Due to the geopolitical significance of the Western Balkans in general and the conflict between Kosovo and Serbia in particular, it seems likely that international actors would want to influence this conflict. The assumption that the Russian state, for instance, has an interest in deliberately disrupting the normalisation process between the conflict parties also appears plausible. The trajectory of the warning indicator suggests that this is indeed likely. In all three observed years, an increase in the threat potential coincides with the phases during which both sides engage in high-level diplomatic talks.

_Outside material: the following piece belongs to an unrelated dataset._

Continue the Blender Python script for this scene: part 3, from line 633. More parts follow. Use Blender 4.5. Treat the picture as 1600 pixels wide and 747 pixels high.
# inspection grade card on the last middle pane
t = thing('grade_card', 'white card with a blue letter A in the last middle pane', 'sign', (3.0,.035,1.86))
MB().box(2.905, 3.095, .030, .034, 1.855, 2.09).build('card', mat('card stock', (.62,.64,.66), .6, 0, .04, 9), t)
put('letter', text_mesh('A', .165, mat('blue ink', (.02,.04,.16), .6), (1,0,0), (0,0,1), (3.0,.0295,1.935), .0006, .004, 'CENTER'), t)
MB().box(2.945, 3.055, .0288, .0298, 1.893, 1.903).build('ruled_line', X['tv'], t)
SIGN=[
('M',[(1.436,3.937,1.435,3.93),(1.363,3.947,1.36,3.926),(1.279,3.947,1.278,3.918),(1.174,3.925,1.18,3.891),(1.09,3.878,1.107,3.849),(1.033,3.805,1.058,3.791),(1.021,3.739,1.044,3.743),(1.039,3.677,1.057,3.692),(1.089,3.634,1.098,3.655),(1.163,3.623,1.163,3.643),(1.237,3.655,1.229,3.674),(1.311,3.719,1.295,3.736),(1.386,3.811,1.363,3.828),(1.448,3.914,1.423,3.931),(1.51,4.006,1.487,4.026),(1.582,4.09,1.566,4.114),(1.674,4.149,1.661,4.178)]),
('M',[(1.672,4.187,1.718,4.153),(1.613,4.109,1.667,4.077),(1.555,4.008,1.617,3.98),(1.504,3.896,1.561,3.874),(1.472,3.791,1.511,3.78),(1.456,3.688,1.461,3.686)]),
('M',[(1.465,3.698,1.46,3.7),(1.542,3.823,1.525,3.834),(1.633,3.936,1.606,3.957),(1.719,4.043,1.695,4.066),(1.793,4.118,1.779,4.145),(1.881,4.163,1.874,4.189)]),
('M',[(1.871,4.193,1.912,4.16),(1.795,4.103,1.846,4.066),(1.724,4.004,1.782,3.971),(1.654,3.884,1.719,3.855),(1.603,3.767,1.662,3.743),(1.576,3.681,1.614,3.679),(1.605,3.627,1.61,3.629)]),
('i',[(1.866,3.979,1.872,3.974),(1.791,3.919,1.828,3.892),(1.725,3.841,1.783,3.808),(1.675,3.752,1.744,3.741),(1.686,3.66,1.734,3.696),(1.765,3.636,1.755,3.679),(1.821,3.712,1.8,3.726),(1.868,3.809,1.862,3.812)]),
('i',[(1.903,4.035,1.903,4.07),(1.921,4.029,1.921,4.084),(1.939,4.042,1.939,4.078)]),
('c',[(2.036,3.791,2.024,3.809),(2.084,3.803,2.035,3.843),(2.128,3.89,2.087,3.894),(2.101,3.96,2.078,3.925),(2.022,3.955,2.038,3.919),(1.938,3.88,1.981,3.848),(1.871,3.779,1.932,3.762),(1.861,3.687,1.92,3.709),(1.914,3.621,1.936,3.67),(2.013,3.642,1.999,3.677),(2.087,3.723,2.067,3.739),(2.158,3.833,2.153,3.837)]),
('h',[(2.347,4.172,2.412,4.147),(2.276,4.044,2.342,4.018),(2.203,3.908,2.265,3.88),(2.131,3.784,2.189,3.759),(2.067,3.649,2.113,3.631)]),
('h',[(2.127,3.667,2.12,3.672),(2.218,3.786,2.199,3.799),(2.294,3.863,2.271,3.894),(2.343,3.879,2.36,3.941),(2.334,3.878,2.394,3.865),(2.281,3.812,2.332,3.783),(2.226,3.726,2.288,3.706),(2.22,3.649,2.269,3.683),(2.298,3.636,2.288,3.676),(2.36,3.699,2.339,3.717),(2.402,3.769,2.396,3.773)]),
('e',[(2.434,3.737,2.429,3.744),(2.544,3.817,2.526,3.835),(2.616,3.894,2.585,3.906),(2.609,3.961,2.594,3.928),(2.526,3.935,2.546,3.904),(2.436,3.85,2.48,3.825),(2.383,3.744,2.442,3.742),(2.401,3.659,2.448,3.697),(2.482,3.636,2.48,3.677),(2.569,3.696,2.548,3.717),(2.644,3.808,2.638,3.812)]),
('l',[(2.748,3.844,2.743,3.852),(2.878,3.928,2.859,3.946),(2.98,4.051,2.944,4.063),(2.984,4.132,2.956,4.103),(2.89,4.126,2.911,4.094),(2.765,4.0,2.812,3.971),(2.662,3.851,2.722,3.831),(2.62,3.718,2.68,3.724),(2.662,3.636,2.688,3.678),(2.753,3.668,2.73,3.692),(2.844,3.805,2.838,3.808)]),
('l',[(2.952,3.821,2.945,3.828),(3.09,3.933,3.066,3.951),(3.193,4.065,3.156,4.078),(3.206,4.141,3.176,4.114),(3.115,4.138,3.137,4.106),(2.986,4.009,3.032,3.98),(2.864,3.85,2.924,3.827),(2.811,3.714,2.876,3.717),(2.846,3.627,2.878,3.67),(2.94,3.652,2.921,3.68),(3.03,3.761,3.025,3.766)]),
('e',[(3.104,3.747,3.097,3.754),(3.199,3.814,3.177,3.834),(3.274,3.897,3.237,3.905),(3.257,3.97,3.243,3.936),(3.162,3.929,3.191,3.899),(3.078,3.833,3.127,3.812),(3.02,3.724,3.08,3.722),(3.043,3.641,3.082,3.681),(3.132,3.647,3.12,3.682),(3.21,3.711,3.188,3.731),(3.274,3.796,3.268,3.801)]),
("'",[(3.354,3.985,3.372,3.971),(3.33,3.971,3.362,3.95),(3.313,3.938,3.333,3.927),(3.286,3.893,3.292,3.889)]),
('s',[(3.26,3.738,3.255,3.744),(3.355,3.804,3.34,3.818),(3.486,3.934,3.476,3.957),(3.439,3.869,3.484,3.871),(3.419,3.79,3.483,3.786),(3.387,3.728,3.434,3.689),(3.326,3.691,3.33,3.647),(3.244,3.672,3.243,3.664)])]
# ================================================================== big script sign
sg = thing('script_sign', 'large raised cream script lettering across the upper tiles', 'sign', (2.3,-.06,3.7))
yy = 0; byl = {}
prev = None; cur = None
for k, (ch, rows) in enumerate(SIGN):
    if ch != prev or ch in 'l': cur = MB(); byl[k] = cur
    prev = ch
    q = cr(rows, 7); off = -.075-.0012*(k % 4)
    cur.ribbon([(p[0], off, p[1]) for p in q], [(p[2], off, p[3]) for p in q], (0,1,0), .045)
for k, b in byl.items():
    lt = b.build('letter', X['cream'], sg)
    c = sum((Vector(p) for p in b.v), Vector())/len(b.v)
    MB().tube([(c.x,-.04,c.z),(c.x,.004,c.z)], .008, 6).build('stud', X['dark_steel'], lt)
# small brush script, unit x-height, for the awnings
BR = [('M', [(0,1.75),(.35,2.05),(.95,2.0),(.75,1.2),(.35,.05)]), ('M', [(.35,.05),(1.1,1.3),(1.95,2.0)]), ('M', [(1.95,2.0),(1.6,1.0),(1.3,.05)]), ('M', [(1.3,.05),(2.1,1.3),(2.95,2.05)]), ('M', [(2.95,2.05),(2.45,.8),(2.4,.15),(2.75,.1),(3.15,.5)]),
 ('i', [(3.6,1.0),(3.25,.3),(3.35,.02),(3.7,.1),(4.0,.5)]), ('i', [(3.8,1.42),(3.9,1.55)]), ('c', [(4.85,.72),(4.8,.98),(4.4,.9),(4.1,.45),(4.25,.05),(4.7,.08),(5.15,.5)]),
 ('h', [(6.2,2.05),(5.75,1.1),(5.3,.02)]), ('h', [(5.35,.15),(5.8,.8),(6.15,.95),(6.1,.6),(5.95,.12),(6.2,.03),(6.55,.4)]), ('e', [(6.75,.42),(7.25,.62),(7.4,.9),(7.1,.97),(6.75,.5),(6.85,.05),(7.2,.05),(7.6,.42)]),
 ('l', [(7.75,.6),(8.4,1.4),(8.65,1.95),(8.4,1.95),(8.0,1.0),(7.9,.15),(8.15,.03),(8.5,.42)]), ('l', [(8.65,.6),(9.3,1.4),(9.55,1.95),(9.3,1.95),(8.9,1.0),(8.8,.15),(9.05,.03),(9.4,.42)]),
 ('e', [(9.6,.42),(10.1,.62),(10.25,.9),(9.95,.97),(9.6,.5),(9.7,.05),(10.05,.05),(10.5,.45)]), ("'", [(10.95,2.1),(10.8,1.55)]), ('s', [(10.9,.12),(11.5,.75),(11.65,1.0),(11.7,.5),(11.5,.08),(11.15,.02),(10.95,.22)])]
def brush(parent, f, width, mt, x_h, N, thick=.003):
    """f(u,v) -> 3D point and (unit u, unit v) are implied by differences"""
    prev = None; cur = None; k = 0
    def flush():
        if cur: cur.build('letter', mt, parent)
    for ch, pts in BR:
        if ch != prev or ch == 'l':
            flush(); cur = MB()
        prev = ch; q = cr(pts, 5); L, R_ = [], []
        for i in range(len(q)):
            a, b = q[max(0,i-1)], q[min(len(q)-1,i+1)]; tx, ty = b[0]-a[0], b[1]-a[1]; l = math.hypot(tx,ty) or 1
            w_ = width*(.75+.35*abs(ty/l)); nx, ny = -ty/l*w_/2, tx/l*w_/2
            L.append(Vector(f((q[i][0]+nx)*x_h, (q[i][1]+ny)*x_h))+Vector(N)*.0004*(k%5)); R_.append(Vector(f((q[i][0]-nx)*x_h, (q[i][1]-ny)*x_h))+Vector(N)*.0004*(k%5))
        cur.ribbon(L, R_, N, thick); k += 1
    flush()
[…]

However, two central limitations must be considered. First, in its current version, the HTI measures the hybrid threat situation of a specific state at a specific point in time based on specific events. So far, it does not differentiate who is creating the threat situation. Therefore, a clear statement about whether and to what extent the increase in the threat potential is actually attributable to a specific actor’s behaviour, e.g. the Russian government, cannot be made solely on the basis of the data considered by the HTI. Second, the conflict events that the HTI is supposed to explain are themselves part of its measurement. This means that part of the abstract warning indicator dynamics also reflects the real-world conflict dynamics. From a theoretical perspective, the increase in complexity (and thus the measured threat potential) could also be based on the fact that the two long-standing conflict parties are atypically seeking a negotiated solution through diplomatic talks. This constellation also generates complexity, albeit perhaps in a less strategically-calculated manner than assumed by the HTI.